■ Problem requirements
Retype the data below without altering anything.

Start of Provided material

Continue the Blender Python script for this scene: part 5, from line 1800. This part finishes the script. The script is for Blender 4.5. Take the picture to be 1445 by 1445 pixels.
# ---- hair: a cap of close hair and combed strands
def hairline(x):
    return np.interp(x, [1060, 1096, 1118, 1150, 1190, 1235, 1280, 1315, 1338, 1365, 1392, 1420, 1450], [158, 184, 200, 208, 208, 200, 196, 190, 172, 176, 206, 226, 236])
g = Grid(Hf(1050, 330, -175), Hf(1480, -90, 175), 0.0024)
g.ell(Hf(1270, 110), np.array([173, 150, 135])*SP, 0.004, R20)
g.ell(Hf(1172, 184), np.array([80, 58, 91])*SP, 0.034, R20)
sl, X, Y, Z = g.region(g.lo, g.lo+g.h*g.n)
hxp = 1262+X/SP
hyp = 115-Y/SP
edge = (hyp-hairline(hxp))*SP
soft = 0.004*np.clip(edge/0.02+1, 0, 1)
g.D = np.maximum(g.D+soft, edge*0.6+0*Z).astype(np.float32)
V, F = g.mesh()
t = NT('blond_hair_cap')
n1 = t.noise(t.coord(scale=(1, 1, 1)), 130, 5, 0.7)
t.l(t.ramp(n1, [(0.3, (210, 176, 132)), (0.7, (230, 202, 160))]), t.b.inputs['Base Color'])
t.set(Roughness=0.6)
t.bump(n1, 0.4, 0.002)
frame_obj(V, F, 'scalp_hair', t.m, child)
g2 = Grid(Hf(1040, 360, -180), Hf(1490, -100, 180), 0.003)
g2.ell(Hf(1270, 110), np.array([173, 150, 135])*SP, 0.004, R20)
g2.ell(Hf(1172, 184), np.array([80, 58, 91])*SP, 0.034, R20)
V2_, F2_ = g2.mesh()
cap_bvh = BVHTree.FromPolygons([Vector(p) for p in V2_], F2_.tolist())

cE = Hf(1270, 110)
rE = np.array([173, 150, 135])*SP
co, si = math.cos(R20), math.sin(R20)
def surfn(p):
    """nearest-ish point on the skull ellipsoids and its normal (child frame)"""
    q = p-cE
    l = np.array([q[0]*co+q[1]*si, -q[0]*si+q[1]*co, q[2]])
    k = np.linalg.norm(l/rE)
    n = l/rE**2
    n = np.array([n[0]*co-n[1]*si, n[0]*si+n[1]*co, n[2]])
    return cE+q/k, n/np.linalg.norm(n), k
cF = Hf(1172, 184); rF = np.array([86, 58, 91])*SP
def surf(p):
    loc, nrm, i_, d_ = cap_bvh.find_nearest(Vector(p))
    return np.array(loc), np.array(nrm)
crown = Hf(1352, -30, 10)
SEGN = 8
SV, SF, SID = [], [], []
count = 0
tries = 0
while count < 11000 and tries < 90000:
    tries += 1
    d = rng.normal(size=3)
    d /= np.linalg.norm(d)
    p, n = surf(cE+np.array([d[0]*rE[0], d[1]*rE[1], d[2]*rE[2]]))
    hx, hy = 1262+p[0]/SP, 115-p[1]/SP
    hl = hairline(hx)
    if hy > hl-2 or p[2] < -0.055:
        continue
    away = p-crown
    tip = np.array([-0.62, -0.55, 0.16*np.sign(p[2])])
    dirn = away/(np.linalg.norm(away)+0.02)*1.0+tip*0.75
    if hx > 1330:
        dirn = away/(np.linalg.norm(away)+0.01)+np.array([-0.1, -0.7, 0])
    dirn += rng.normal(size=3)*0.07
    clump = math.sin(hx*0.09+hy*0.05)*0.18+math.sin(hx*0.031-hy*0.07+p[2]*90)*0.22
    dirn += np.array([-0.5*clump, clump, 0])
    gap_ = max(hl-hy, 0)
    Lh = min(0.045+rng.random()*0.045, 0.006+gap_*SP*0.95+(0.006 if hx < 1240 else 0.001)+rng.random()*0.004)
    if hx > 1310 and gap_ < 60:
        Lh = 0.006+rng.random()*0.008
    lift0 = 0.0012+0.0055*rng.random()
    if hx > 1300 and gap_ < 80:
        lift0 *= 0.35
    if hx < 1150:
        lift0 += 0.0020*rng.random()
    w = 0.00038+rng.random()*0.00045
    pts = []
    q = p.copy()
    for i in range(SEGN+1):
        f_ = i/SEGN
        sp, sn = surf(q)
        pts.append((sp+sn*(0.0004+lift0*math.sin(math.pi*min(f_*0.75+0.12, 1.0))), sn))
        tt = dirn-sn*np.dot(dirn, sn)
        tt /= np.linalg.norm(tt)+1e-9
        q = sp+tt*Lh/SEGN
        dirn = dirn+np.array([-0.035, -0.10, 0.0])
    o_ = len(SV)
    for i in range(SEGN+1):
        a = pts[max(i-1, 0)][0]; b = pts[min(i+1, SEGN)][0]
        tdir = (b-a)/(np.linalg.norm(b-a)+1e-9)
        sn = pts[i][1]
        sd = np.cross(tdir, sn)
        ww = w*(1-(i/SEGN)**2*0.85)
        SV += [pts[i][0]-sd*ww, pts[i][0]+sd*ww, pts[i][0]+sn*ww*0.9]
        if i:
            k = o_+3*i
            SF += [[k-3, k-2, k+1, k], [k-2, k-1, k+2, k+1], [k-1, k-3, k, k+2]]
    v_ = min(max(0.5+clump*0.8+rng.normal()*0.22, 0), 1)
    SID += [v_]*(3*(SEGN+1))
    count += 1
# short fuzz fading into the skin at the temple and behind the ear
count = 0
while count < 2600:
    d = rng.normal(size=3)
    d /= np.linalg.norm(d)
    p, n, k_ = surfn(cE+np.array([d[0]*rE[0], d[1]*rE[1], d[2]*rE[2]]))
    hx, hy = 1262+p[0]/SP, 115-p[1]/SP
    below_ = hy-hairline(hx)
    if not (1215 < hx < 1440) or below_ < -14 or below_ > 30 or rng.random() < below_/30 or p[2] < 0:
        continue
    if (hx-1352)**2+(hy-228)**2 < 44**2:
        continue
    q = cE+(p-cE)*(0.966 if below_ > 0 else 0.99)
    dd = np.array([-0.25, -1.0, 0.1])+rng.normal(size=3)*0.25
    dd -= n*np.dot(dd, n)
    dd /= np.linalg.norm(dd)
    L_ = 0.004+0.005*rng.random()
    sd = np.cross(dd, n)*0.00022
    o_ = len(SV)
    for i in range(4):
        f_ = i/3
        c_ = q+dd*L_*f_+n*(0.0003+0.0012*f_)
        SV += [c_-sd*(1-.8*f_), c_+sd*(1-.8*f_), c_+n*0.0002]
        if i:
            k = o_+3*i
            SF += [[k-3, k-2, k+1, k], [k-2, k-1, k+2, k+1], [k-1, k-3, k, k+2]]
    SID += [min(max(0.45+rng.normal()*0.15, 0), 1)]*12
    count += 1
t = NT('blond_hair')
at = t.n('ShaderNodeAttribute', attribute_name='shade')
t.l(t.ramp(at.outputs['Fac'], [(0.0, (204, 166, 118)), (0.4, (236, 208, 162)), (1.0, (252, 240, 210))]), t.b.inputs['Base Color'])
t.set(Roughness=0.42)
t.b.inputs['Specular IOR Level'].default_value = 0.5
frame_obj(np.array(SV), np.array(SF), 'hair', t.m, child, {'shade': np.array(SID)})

End of Provided material

■ The answer
Continue the Blender Python script for this scene: part 5, from line 1800. This part finishes the script. The script is for Blender 4.5. Take the picture to be 1445 by 1445 pixels.
# ---- hair: a cap of close hair and combed strands
def hairline(x):
    return np.interp(x, [1060, 1096, 1118, 1150, 1190, 1235, 1280, 1315, 1338, 1365, 1392, 1420, 1450], [158, 184, 200, 208, 208, 200, 196, 190, 172, 176, 206, 226, 236])
g = Grid(Hf(1050, 330, -175), Hf(1480, -90, 175), 0.0024)
g.ell(Hf(1270, 110), np.array([173, 150, 135])*SP, 0.004, R20)
g.ell(Hf(1172, 184), np.array([80, 58, 91])*SP, 0.034, R20)
sl, X, Y, Z = g.region(g.lo, g.lo+g.h*g.n)
hxp = 1262+X/SP
hyp = 115-Y/SP
edge = (hyp-hairline(hxp))*SP
soft = 0.004*np.clip(edge/0.02+1, 0, 1)
g.D = np.maximum(g.D+soft, edge*0.6+0*Z).astype(np.float32)
V, F = g.mesh()
t = NT('blond_hair_cap')
n1 = t.noise(t.coord(scale=(1, 1, 1)), 130, 5, 0.7)
t.l(t.ramp(n1, [(0.3, (210, 176, 132)), (0.7, (230, 202, 160))]), t.b.inputs['Base Color'])
t.set(Roughness=0.6)
t.bump(n1, 0.4, 0.002)
frame_obj(V, F, 'scalp_hair', t.m, child)
g2 = Grid(Hf(1040, 360, -180), Hf(1490, -100, 180), 0.003)
g2.ell(Hf(1270, 110), np.array([173, 150, 135])*SP, 0.004, R20)
g2.ell(Hf(1172, 184), np.array([80, 58, 91])*SP, 0.034, R20)
V2_, F2_ = g2.mesh()
cap_bvh = BVHTree.FromPolygons([Vector(p) for p in V2_], F2_.tolist())

cE = Hf(1270, 110)
rE = np.array([173, 150, 135])*SP
co, si = math.cos(R20), math.sin(R20)
def surfn(p):
    """nearest-ish point on the skull ellipsoids and its normal (child frame)"""
    q = p-cE
    l = np.array([q[0]*co+q[1]*si, -q[0]*si+q[1]*co, q[2]])
    k = np.linalg.norm(l/rE)
    n = l/rE**2
    n = np.array([n[0]*co-n[1]*si, n[0]*si+n[1]*co, n[2]])
    return cE+q/k, n/np.linalg.norm(n), k
cF = Hf(1172, 184); rF = np.array([86, 58, 91])*SP
def surf(p):
    loc, nrm, i_, d_ = cap_bvh.find_nearest(Vector(p))
    return np.array(loc), np.array(nrm)
crown = Hf(1352, -30, 10)
SEGN = 8
SV, SF, SID = [], [], []
count = 0
tries = 0
while count < 11000 and tries < 90000:
    tries += 1
    d = rng.normal(size=3)
    d /= np.linalg.norm(d)
    p, n = surf(cE+np.array([d[0]*rE[0], d[1]*rE[1], d[2]*rE[2]]))
    hx, hy = 1262+p[0]/SP, 115-p[1]/SP
    hl = hairline(hx)
    if hy > hl-2 or p[2] < -0.055:
        continue
    away = p-crown
    tip = np.array([-0.62, -0.55, 0.16*np.sign(p[2])])
    dirn = away/(np.linalg.norm(away)+0.02)*1.0+tip*0.75
    if hx > 1330:
        dirn = away/(np.linalg.norm(away)+0.01)+np.array([-0.1, -0.7, 0])
    dirn += rng.normal(size=3)*0.07
    clump = math.sin(hx*0.09+hy*0.05)*0.18+math.sin(hx*0.031-hy*0.07+p[2]*90)*0.22
    dirn += np.array([-0.5*clump, clump, 0])
    gap_ = max(hl-hy, 0)
    Lh = min(0.045+rng.random()*0.045, 0.006+gap_*SP*0.95+(0.006 if hx < 1240 else 0.001)+rng.random()*0.004)
    if hx > 1310 and gap_ < 60:
        Lh = 0.006+rng.random()*0.008
    lift0 = 0.0012+0.0055*rng.random()
    if hx > 1300 and gap_ < 80:
        lift0 *= 0.35
    if hx < 1150:
        lift0 += 0.0020*rng.random()
    w = 0.00038+rng.random()*0.00045
    pts = []
    q = p.copy()
    for i in range(SEGN+1):
        f_ = i/SEGN
        sp, sn = surf(q)
        pts.append((sp+sn*(0.0004+lift0*math.sin(math.pi*min(f_*0.75+0.12, 1.0))), sn))
        tt = dirn-sn*np.dot(dirn, sn)
        tt /= np.linalg.norm(tt)+1e-9
        q = sp+tt*Lh/SEGN
        dirn = dirn+np.array([-0.035, -0.10, 0.0])
    o_ = len(SV)
    for i in range(SEGN+1):
        a = pts[max(i-1, 0)][0]; b = pts[min(i+1, SEGN)][0]
        tdir = (b-a)/(np.linalg.norm(b-a)+1e-9)
        sn = pts[i][1]
        sd = np.cross(tdir, sn)
        ww = w*(1-(i/SEGN)**2*0.85)
        SV += [pts[i][0]-sd*ww, pts[i][0]+sd*ww, pts[i][0]+sn*ww*0.9]
        if i:
            k = o_+3*i
            SF += [[k-3, k-2, k+1, k], [k-2, k-1, k+2, k+1], [k-1, k-3, k, k+2]]
    v_ = min(max(0.5+clump*0.8+rng.normal()*0.22, 0), 1)
    SID += [v_]*(3*(SEGN+1))
    count += 1
# short fuzz fading into the skin at the temple and behind the ear
count = 0
while count < 2600:
    d = rng.normal(size=3)
    d /= np.linalg.norm(d)
    p, n, k_ = surfn(cE+np.array([d[0]*rE[0], d[1]*rE[1], d[2]*rE[2]]))
    hx, hy = 1262+p[0]/SP, 115-p[1]/SP
    below_ = hy-hairline(hx)
    if not (1215 < hx < 1440) or below_ < -14 or below_ > 30 or rng.random() < below_/30 or p[2] < 0:
        continue
    if (hx-1352)**2+(hy-228)**2 < 44**2:
        continue
    q = cE+(p-cE)*(0.966 if below_ > 0 else 0.99)
    dd = np.array([-0.25, -1.0, 0.1])+rng.normal(size=3)*0.25
    dd -= n*np.dot(dd, n)
    dd /= np.linalg.norm(dd)
    L_ = 0.004+0.005*rng.random()
    sd = np.cross(dd, n)*0.00022
    o_ = len(SV)
    for i in range(4):
        f_ = i/3
        c_ = q+dd*L_*f_+n*(0.0003+0.0012*f_)
        SV += [c_-sd*(1-.8*f_), c_+sd*(1-.8*f_), c_+n*0.0002]
        if i:
            k = o_+3*i
            SF += [[k-3, k-2, k+1, k], [k-2, k-1, k+2, k+1], [k-1, k-3, k, k+2]]
    SID += [min(max(0.45+rng.normal()*0.15, 0), 1)]*12
    count += 1
t = NT('blond_hair')
at = t.n('ShaderNodeAttribute', attribute_name='shade')
t.l(t.ramp(at.outputs['Fac'], [(0.0, (204, 166, 118)), (0.4, (236, 208, 162)), (1.0, (252, 240, 210))]), t.b.inputs['Base Color'])
t.set(Roughness=0.42)
t.b.inputs['Specular IOR Level'].default_value = 0.5
frame_obj(np.array(SV), np.array(SF), 'hair', t.m, child, {'shade': np.array(SID)})